Brandon Moore
Brandon Moore

Reputation: 8790

Size of objects in memory

If I have a class with 100 properties that are all int32's, and I have instanced 100 of these objects then does it necessarily take up 40000 bytes (plus whatever other overhead an object takes) even before any of the properties are set or does some (or all) of that space remain unallocated until you actually assign a value to the preoperties for the first time?

Upvotes: 1

Views: 172

Answers (4)

Zenexer
Zenexer

Reputation: 19611

All class-scoped fields are "assigned" following instantiation, unlike locally-scoped variables, which can remain unassigned indefinitely.
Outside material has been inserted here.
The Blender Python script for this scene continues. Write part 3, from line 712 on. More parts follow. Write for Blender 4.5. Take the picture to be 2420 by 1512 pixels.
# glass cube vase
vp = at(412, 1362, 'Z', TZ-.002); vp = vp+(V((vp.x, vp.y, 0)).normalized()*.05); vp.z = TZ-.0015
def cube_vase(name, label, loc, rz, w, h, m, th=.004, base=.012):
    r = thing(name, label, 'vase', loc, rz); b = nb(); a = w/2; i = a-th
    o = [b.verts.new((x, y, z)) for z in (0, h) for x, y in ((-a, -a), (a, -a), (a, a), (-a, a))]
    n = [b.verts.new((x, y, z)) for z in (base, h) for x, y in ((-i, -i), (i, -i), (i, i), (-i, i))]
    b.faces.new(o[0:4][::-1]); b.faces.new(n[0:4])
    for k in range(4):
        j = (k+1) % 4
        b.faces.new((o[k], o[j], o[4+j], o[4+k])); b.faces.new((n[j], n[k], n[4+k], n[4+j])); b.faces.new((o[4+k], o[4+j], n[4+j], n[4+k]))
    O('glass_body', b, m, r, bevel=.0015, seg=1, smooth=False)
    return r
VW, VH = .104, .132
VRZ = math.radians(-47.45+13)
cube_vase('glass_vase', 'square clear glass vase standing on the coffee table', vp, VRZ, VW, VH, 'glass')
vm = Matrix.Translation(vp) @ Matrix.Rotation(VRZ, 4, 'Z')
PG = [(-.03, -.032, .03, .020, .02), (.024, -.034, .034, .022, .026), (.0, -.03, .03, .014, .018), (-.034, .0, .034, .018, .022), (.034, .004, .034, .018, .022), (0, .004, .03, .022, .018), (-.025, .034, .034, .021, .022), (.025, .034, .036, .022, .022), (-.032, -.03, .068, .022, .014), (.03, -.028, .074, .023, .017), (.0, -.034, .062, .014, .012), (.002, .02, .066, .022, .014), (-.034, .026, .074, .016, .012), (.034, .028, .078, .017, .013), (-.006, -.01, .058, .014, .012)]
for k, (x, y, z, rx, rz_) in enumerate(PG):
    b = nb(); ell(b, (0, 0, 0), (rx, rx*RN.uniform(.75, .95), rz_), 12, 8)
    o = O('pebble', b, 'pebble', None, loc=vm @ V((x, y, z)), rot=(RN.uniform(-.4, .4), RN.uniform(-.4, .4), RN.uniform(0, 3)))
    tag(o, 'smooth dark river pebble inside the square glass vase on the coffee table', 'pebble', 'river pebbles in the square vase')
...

Thus, value types consume their appropriate size, and references consume the size of a moving pointer, no matter what--when they are scoped at the class level.

Note also that unless the layout is sequential (as in a struct) or explicit, most value types will be padded to at least 32 bits.
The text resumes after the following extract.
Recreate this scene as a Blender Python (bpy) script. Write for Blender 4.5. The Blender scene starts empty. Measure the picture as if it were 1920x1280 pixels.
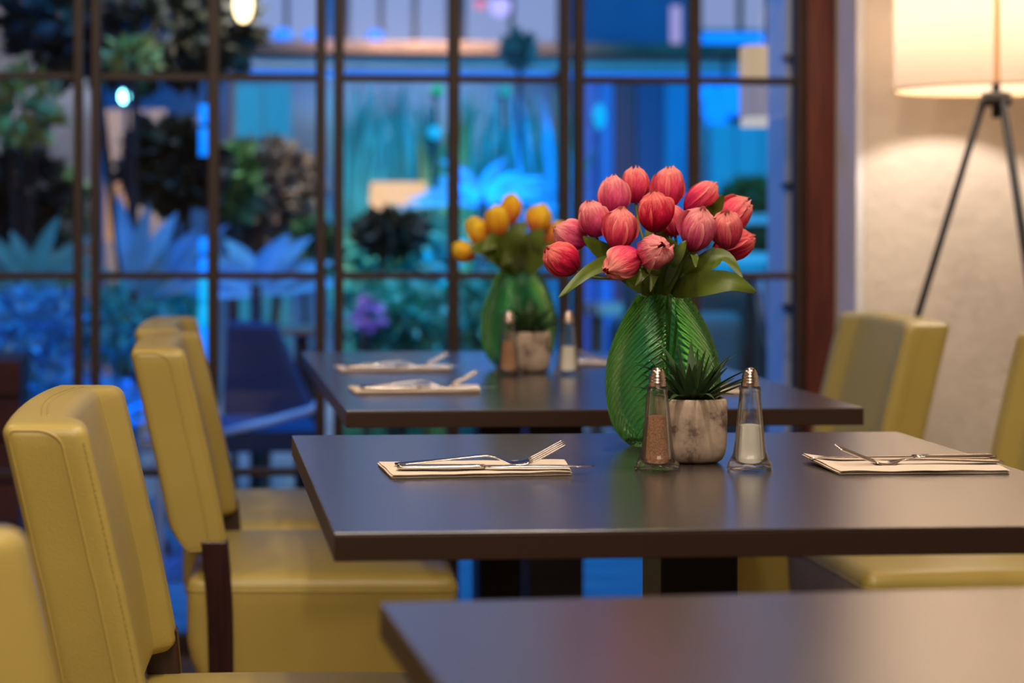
import bpy, bmesh, math, random
from mathutils import Vector, Matrix, noise
R = math.radians
PI = math.pi
scn = bpy.context.scene
COL = scn.collection

# ------------------------------------------------------------------ camera
CAM = Vector((0, 0, 1.04)); FPX = 3500.0; PPX, PPY = 610.0, 400.0
YAW = R(4.0); ROLL = 0.0022
cd = bpy.data.cameras.new('camera'); cam = bpy.data.objects.new('camera', cd); COL.objects.link(cam)
cam.matrix_world = Matrix.Translation(CAM) @ Matrix.Rotation(-YAW, 4, 'Z') @ Matrix.Rotation(PI/2, 4, 'X') @ Matrix.Rotation(ROLL, 4, 'Z')
cd.sensor_width = 36; cd.lens = FPX/1920*36
cd.shift_x = (960-PPX)/1920; cd.shift_y = (PPY-640)/1920
cd.dof.use_dof = True; cd.dof.focus_distance = 2.19; cd.dof.aperture_fstop = 3.3; cd.dof.aperture_blades = 0
cd.clip_start = .05; cd.clip_end = 100
scn.camera = cam
vs = scn.view_settings
scn.display_settings.display_device = 'sRGB'
vs.view_transform = 'Standard'; vs.look = 'None'; vs.gamma = 1; vs.use_curve_mapping = False
vs.exposure = 0.0
scn.cycles.caustics_refractive = True; scn.cycles.caustics_reflective = False; scn.cycles.blur_glossy = .3
scn.cycles.transparent_max_bounces = 24; scn.cycles.max_bounces = 14; scn.cycles.transmission_bounces = 14
scn.cycles.sample_clamp_indirect = 6

# ------------------------------------------------------------------ world and large lights
w = bpy.data.worlds.new('dusk'); scn.world = w; w.use_nodes = True
w.node_tree.nodes['Background'].inputs[0].default_value = (.03, .08, .22, 1)
w.node_tree.nodes['Background'].inputs[1].default_value = .35

def area(name, loc, target, size, power, col, size_y=None, spread=None):
    ld = bpy.data.lights.new(name, 'AREA'); ld.energy = power; ld.color = col
    ld.size = size
    if size_y: ld.shape = 'RECTANGLE'; ld.size_y = size_y
    if spread: ld.spread = R(spread)
    o = bpy.data.objects.new(name, ld); COL.objects.link(o); o.location = loc
    o.rotation_euler = (Vector(target)-Vector(loc)).to_track_quat('-Z', 'Y').to_euler()
    return o
WARM = (1.0, .84, .66)
WARM2 = (1.0, .76, .52)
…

It's not always straightforward to predict how much space a null reference will consume, but were they normal pointers, they would consume 4 bytes on x86 platforms and 8 bytes on x64 platforms.

Upvotes: 1

Andrew Barber
Andrew Barber

Reputation: 40160

Int32, like all value types, has a default value. (0)

So yes; as soon as you create those Int32 variables, they are taking up memory.

Upvotes: 1

Joel Coehoorn
Joel Coehoorn

Reputation: 416149

You use the memory as soon as you instantiate the object, because int is a value type.

Reference types work a little different. If you were to make the property strings instead of integers, you would still use the ~40,000 bytes, but no more, because at this point your strings are all null-references (null references still reserve the space for the reference). As you start setting values to the strings, then you would start using the space.

Upvotes: 2

dtb
dtb

Reputation: 217401

When an object is created, the memory for all fields is allocated immediately. Note that the size of the object also includes the object header, padding, etc.